_Aim of the exercise_:
Quote the listing below in its entirety.

_Material_:
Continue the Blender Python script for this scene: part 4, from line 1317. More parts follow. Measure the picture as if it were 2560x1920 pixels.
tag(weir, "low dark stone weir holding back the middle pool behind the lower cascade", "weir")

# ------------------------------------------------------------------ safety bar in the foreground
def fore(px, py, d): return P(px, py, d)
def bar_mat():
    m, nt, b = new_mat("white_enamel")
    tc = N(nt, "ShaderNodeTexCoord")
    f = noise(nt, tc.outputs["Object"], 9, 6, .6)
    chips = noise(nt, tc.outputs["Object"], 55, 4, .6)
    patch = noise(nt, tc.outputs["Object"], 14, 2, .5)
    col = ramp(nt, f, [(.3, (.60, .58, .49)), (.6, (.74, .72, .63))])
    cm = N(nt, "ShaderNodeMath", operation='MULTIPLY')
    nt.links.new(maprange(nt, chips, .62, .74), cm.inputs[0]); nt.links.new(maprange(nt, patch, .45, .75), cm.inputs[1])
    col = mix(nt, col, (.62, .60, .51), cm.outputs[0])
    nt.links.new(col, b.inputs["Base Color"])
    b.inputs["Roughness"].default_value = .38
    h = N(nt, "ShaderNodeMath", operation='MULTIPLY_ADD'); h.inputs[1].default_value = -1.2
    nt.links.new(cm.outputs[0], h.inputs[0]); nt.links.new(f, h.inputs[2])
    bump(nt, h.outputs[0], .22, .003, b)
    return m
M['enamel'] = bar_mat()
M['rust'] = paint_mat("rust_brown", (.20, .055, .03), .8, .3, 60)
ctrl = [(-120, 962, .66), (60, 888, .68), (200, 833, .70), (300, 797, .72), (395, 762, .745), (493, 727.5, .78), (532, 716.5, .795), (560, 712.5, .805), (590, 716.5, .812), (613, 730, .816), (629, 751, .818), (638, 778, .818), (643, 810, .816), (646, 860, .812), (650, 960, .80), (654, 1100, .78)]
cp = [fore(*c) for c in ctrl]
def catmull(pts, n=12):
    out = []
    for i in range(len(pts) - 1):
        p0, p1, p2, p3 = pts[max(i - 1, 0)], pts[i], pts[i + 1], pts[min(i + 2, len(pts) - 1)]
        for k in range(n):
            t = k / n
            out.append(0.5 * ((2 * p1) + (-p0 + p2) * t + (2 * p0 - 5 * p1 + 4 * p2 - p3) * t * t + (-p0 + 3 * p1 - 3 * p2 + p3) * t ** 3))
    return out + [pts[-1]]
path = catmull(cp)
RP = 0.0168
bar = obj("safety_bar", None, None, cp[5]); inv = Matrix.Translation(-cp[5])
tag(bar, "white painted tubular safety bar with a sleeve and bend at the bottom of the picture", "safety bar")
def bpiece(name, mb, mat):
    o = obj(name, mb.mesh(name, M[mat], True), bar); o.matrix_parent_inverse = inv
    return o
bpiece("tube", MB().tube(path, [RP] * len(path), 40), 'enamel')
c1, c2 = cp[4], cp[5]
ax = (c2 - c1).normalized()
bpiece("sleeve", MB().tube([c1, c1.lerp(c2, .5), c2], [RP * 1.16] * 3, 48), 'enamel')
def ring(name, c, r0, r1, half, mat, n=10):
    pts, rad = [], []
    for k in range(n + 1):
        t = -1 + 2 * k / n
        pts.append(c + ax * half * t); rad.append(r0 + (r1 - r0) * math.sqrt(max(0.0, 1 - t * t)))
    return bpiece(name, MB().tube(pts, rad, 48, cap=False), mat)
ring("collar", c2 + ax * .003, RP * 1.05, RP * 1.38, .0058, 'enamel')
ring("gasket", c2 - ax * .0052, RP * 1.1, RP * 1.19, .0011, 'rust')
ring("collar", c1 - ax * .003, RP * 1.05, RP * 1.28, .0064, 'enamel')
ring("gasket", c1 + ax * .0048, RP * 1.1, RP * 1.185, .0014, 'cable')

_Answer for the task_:
Continue the Blender Python script for this scene: part 4, from line 1317. More parts follow. Measure the picture as if it were 2560x1920 pixels.
tag(weir, "low dark stone weir holding back the middle pool behind the lower cascade", "weir")

# ------------------------------------------------------------------ safety bar in the foreground
def fore(px, py, d): return P(px, py, d)
def bar_mat():
    m, nt, b = new_mat("white_enamel")
    tc = N(nt, "ShaderNodeTexCoord")
    f = noise(nt, tc.outputs["Object"], 9, 6, .6)
    chips = noise(nt, tc.outputs["Object"], 55, 4, .6)
    patch = noise(nt, tc.outputs["Object"], 14, 2, .5)
    col = ramp(nt, f, [(.3, (.60, .58, .49)), (.6, (.74, .72, .63))])
    cm = N(nt, "ShaderNodeMath", operation='MULTIPLY')
    nt.links.new(maprange(nt, chips, .62, .74), cm.inputs[0]); nt.links.new(maprange(nt, patch, .45, .75), cm.inputs[1])
    col = mix(nt, col, (.62, .60, .51), cm.outputs[0])
    nt.links.new(col, b.inputs["Base Color"])
    b.inputs["Roughness"].default_value = .38
    h = N(nt, "ShaderNodeMath", operation='MULTIPLY_ADD'); h.inputs[1].default_value = -1.2
    nt.links.new(cm.outputs[0], h.inputs[0]); nt.links.new(f, h.inputs[2])
    bump(nt, h.outputs[0], .22, .003, b)
    return m
M['enamel'] = bar_mat()
M['rust'] = paint_mat("rust_brown", (.20, .055, .03), .8, .3, 60)
ctrl = [(-120, 962, .66), (60, 888, .68), (200, 833, .70), (300, 797, .72), (395, 762, .745), (493, 727.5, .78), (532, 716.5, .795), (560, 712.5, .805), (590, 716.5, .812), (613, 730, .816), (629, 751, .818), (638, 778, .818), (643, 810, .816), (646, 860, .812), (650, 960, .80), (654, 1100, .78)]
cp = [fore(*c) for c in ctrl]
def catmull(pts, n=12):
    out = []
    for i in range(len(pts) - 1):
        p0, p1, p2, p3 = pts[max(i - 1, 0)], pts[i], pts[i + 1], pts[min(i + 2, len(pts) - 1)]
        for k in range(n):
            t = k / n
            out.append(0.5 * ((2 * p1) + (-p0 + p2) * t + (2 * p0 - 5 * p1 + 4 * p2 - p3) * t * t + (-p0 + 3 * p1 - 3 * p2 + p3) * t ** 3))
    return out + [pts[-1]]
path = catmull(cp)
RP = 0.0168
bar = obj("safety_bar", None, None, cp[5]); inv = Matrix.Translation(-cp[5])
tag(bar, "white painted tubular safety bar with a sleeve and bend at the bottom of the picture", "safety bar")
def bpiece(name, mb, mat):
    o = obj(name, mb.mesh(name, M[mat], True), bar); o.matrix_parent_inverse = inv
    return o
bpiece("tube", MB().tube(path, [RP] * len(path), 40), 'enamel')
c1, c2 = cp[4], cp[5]
ax = (c2 - c1).normalized()
bpiece("sleeve", MB().tube([c1, c1.lerp(c2, .5), c2], [RP * 1.16] * 3, 48), 'enamel')
def ring(name, c, r0, r1, half, mat, n=10):
    pts, rad = [], []
    for k in range(n + 1):
        t = -1 + 2 * k / n
        pts.append(c + ax * half * t); rad.append(r0 + (r1 - r0) * math.sqrt(max(0.0, 1 - t * t)))
    return bpiece(name, MB().tube(pts, rad, 48, cap=False), mat)
ring("collar", c2 + ax * .003, RP * 1.05, RP * 1.38, .0058, 'enamel')
ring("gasket", c2 - ax * .0052, RP * 1.1, RP * 1.19, .0011, 'rust')
ring("collar", c1 - ax * .003, RP * 1.05, RP * 1.28, .0064, 'enamel')
ring("gasket", c1 + ax * .0048, RP * 1.1, RP * 1.185, .0014, 'cable')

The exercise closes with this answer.